* [Request]:
Set down, exactly as written, the lines from the top of the data to the line that holds "sc.camera = cam", and omit the pictures.

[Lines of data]

• • • •

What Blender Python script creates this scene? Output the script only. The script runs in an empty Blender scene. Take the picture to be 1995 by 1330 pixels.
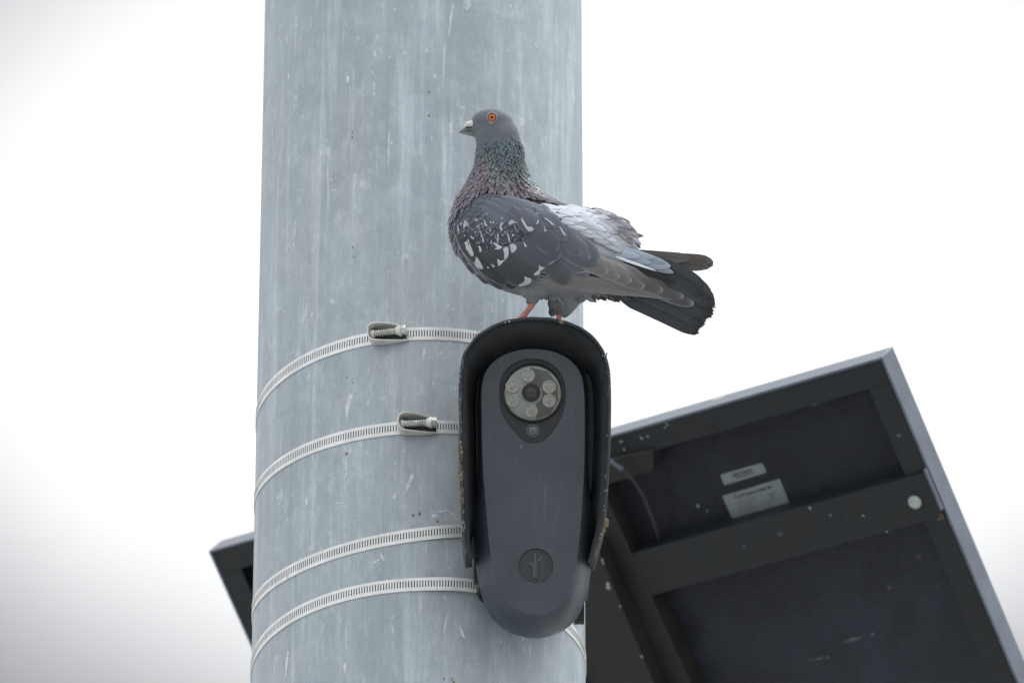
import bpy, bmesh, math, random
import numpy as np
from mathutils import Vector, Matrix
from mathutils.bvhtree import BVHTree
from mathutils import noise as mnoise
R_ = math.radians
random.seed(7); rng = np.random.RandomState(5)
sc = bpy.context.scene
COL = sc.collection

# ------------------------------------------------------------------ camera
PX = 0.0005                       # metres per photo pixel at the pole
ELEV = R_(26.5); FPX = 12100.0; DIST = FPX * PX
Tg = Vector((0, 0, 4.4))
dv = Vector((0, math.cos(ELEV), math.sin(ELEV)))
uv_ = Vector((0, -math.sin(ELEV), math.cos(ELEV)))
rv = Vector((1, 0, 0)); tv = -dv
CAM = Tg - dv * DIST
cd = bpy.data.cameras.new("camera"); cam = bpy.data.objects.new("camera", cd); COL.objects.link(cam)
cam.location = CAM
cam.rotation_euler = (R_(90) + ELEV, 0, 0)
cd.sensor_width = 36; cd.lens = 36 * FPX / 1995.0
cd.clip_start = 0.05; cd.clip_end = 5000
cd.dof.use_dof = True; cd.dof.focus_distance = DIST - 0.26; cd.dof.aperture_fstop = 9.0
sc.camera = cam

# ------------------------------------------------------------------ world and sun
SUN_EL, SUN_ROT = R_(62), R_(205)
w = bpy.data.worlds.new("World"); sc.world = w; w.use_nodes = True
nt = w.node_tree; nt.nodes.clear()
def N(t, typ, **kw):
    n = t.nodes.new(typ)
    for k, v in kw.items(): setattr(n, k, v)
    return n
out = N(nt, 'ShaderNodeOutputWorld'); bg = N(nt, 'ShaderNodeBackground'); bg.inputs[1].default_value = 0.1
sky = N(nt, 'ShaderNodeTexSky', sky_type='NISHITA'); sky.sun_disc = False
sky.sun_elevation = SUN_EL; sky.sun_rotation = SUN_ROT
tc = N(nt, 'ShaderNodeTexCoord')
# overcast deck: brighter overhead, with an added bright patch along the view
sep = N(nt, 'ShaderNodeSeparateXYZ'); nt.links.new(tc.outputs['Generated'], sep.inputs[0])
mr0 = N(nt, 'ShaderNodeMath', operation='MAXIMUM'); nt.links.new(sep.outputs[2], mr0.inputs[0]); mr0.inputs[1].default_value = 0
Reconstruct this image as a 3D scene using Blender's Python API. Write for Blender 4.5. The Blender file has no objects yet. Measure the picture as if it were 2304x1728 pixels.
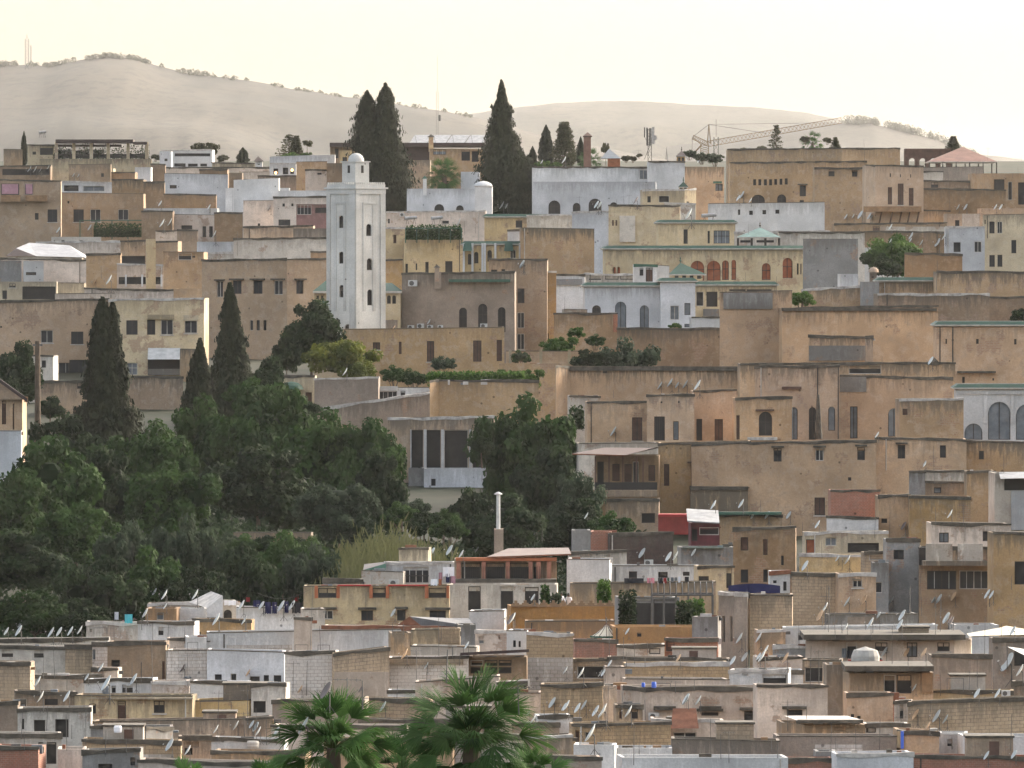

• • • •

* [Reply]:
What Blender Python script creates this scene? Output the script only. The script runs in an empty Blender scene. Take the picture to be 1995 by 1330 pixels.
import bpy, bmesh, math, random
import numpy as np
from mathutils import Vector, Matrix
from mathutils.bvhtree import BVHTree
from mathutils import noise as mnoise
R_ = math.radians
random.seed(7); rng = np.random.RandomState(5)
sc = bpy.context.scene
COL = sc.collection

# ------------------------------------------------------------------ camera
PX = 0.0005                       # metres per photo pixel at the pole
ELEV = R_(26.5); FPX = 12100.0; DIST = FPX * PX
Tg = Vector((0, 0, 4.4))
dv = Vector((0, math.cos(ELEV), math.sin(ELEV)))
uv_ = Vector((0, -math.sin(ELEV), math.cos(ELEV)))
rv = Vector((1, 0, 0)); tv = -dv
CAM = Tg - dv * DIST
cd = bpy.data.cameras.new("camera"); cam = bpy.data.objects.new("camera", cd); COL.objects.link(cam)
cam.location = CAM
cam.rotation_euler = (R_(90) + ELEV, 0, 0)
cd.sensor_width = 36; cd.lens = 36 * FPX / 1995.0
cd.clip_start = 0.05; cd.clip_end = 5000
cd.dof.use_dof = True; cd.dof.focus_distance = DIST - 0.26; cd.dof.aperture_fstop = 9.0
sc.camera = cam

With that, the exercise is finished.